Apesar das diferenças, algo os une: “todos querem fazer frente à ameaça russa”. Os participantes desta primeira sessão de formação de 2022 em Dnipro foram divididos por grupos, de acordo com o grau de experiência. Os novatos treinaram posições de combate, aprenderam a segurar uma arma, a reconhecer os diferentes tipos de equipamento utilizado por militares russos. “Há ainda uma aula de primeiros socorros e uma breve introdução à ‘culinária de emergência’”, descreve o português. Os mais experientes, por sua vez, treinam pontaria utilizando diferentes tipos de armas.
“As pessoas estavam cautelosas”, descreve o fotógrafo. “Mas também optimistas.” Naquele domingo, 13 de Fevereiro, a ameaça russa não passava ainda disso mesmo: de uma ameaça. “O sentimento geral era de negação perante uma eventual invasão russa, muitos acreditavam numa escalada do conflito em Donbass, mas nunca numa guerra que marcasse o país inteiro.” Apesar disso, era muito claro, no local, que muitos dos participantes já tinham investido avultadamente em armas, coletes, munições. “O trauma provocado pela guerra, em 2014, ainda era muito palpável, ninguém queria uma repetição do cenário em que a Ucrânia estava mal preparada.”

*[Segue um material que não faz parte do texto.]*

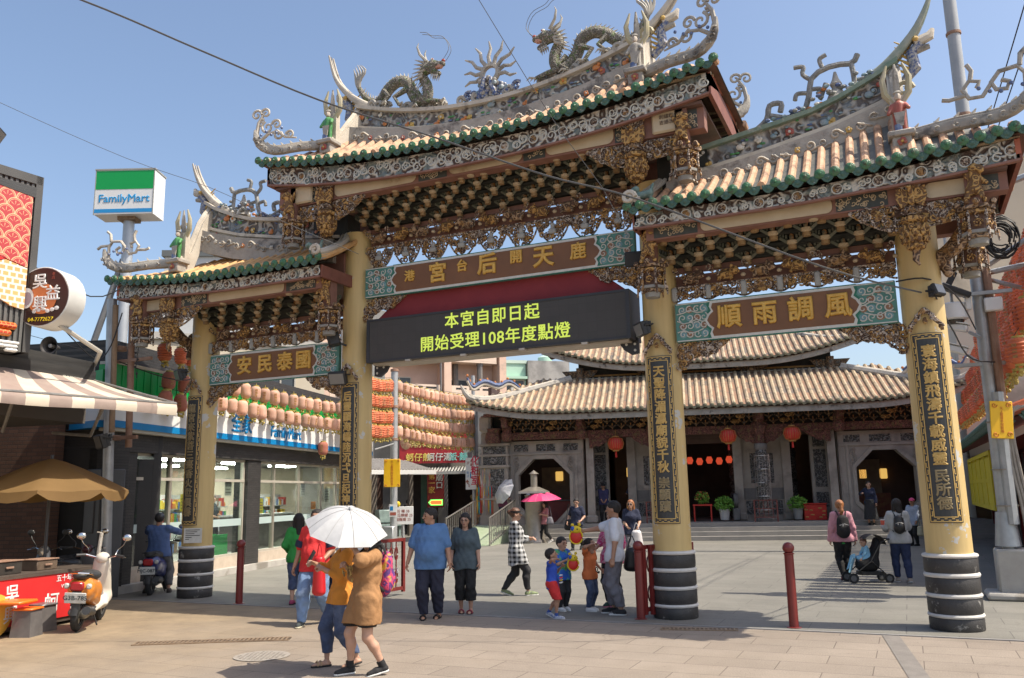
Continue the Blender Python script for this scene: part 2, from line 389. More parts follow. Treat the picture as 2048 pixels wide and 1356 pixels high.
# -- the memorial gate
GATE=empty('temple_gate',(0,0,0),0,'ornate four column temple gate with three tiled dragon roofs over the plaza entrance','temple gate')
m_yel=M('yellow_column',(.62,.455,.195),(.5,.36,.15),6,.55,.08,30,c3=(.5,.49,.45),s3=2.4,t3=(.62,.632),stretch=(1,1,.1))
m_drum=M('black_drum',(.028,.026,.025),(.048,.045,.042),5,.55,.3,50,c3=(.25,.24,.22),s3=7,t3=(.62,.7))
m_ring=M('white_ring',(.62,.6,.56),(.5,.48,.44),6,.7,.15,40)
m_red=M('ox_red',(.23,.085,.055),(.17,.06,.04),5,.65,.1)
m_redb=M('brown_red',(.2,.095,.07),(.28,.14,.1),4,.7,.15)
m_cream=M('cream_panel',(.56,.46,.31),(.47,.37,.235),2.2,.65,.08,c3=(.3,.19,.11),s3=2.2,t3=(.62,.72))
m_relief=carved('fascia_relief',(.58,.545,.48),(.08,.05,.038),(.2,.23,.215),7.5,.8,1.0,.55)
m_relief2=carved('ridge_relief',(.42,.39,.35),(.13,.11,.1),(.22,.24,.25),6,.8,1.0,.6)
m_stoneg=M('weathered_plaster',(.4,.375,.33),(.3,.275,.24),5,.85,.4,30,c3=(.13,.12,.11),s3=2.6,t3=(.56,.66))
m_stonel=M('pale_plaster',(.55,.5,.42),(.44,.39,.32),4,.85,.3,30,c3=(.2,.17,.14),s3=2.4,t3=(.58,.68))
m_tile=M('peach_tile',(.5,.29,.165),(.58,.37,.24),9,.6,.15,40,c3=(.24,.14,.085),s3=4.3,t3=(.5,.64))
m_tileo=M('orange_tile',(.62,.32,.11),(.66,.42,.2),9,.55,.15,40,c3=(.34,.17,.07),s3=3.3,t3=(.58,.68))
m_pan=M('pan_tile',(.075,.09,.085),(.15,.14,.12),7,.6,.3,30)
m_green=M('green_glaze',(.03,.12,.05),(.07,.18,.085),14,.35,.5,50,c3=(.06,.075,.04),s3=14,t3=(.5,.62))
m_greend=M('dark_green_glaze',(.035,.085,.06),(.07,.14,.095),14,.4,.5,50,c3=(.22,.24,.2),s3=18,t3=(.6,.68))
m_gold=M('old_gold',(.48,.26,.065),(.38,.2,.05),9,.5,.2,40,c3=(.22,.1,.035),s3=8,t3=(.55,.65))
m_goldl=M('gold_leaf',(.68,.42,.085),(.55,.31,.055),14,.4,.1,60)
m_carvb=carved('carved_brown',(.4,.27,.165),(.09,.05,.03),(.33,.19,.08),11,.75,.7,.8)  # hollow tones lowered so crevice shade is painted into the carving
m_carvp=carved('carved_pale',(.56,.46,.37),(.09,.05,.033),(.42,.24,.1),16,.75,.8,.75)
m_carvg=carved('carved_gold',(.48,.28,.09),(.15,.075,.028),None,12,.65,.6,.9)
m_teal=M('teal_paint',(.075,.2,.165),(.1,.26,.22),5,.6,.05)
m_tealb=M('blue_teal',(.14,.28,.31),(.19,.34,.36),6,.6)
m_white=M('line_white',(.62,.62,.57),(.52,.52,.48),12,.65)
m_brown=M('board_brown',(.2,.088,.032),(.155,.066,.025),2.5,.5,.05)
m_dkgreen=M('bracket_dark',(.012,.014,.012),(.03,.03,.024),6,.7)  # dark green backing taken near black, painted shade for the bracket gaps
m_bgreen=M('bracket_green',(.075,.09,.068),(.14,.135,.095),8,.65,c3=(.2,.11,.05),s3=3)
m_bcream=M('bracket_cream',(.50,.41,.28),(.42,.32,.2),9,.6)
m_borange=M('bracket_orange',(.42,.2,.055),(.26,.11,.035),18,.55)
FLC=[M('petal_red',(.34,.05,.035),(.3,.12,.08),9,.5),M('petal_yellow',(.55,.37,.09),(.45,.28,.09),9,.5),M('petal_white',(.62,.58,.5),(.5,.47,.4),9,.5),
	   M('petal_orange',(.55,.22,.06),(.5,.16,.05),9,.4),M('porcelain_blue',(.04,.07,.2),(.16,.2,.3),12,.4),M('leaf_green',(.05,.2,.06),(.1,.3,.1),9,.4),M('sea_blue',(.16,.27,.32),(.28,.3,.3),9,.5)]
def flower(mb,o,r,ci,cj=1,n=5,face=-1):
	for k in range(n):
		a=2*math.pi*k/n+random.random()
		mb.mat(ci).ball((o[0]+r*.6*math.cos(a),o[1]+face*r*.15,o[2]+r*.6*math.sin(a)),r*.5,6,(1,.5,1))
	mb.mat(cj).ball((o[0],o[1]+face*r*.35,o[2]),r*.36,6)
# columns -----------------------------------------------------
COLX=(-6.61,-2.88,2.88,6.61)
COUPLETS=['龍宮來紫菩三臺香火世俱馨','后靈顯海嶠陸沉弌旦起神州','天聖降湄瀛廟貌千秋崇顯蹟','寰海鎮飛濤千載威靈民所德']
m_plate=M('black_plate',(.028,.03,.03),(.045,.046,.044),6,.45)
m_gline=M('plate_gold',(.64,.43,.14),(.5,.32,.095),10,.5)
m_gfade=M('faded_gold',(.33,.25,.12),(.22,.17,.09),10,.5)
for ci,cx in enumerate(COLX):
	top=6.75 if abs(cx)<3 else 5.6
	mb=MB();prof=[(.285,.965+(top-.965)*i/24) for i in range(25)]
	mb.lathe([(r-.012*i/24,z) for i,(r,z) in enumerate(prof)],(cx,0,0),32)
	c=mb.build('column',m_yel,GATE)
	mb=MB();pr=[(.0,0)]
	for z0,z1 in ((0,.165),(.215,.415),(.47,.67),(.73,.92)):
		pr+=[(.318,z0),(.33,z0+.02),(.33,z1-.02),(.318,z1)]
	mb.lathe(pr,(cx,0,0),36,cap=False)
	mb.mat(1)
	for z0,z1 in ((.165,.215),(.415,.47),(.67,.73),(.92,.97)):
		mb.lathe([(.31,z0-.004),(.335,z0+.006),(.343,(z0+z1)/2),(.333,z1-.006),(.3,z1+.004)],(cx,0,0),36)
	mb.build('base_drum',[m_drum,m_ring],c)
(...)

Na Ucrânia do presente, as diferenças ideológicas e políticas tendem a esfumar-se diante de um inimigo comum. O ódio a Putin é agregador. “É muito fácil o nacionalismo extremo ser confundido com orgulho no país e na sua defesa”, argumenta Aboim. O ditado é antigo: “em tempo de guerra, não se limpam armas”. “Mesmo alguns militares fazem ‘vista grossa’ a tendências políticas extremas dos companheiros por acharem que o objectivo comum se sobrepõe às diferenças. Acabam por aceitá-las, optando por preferir dar corpo e volume à causa que defendem.”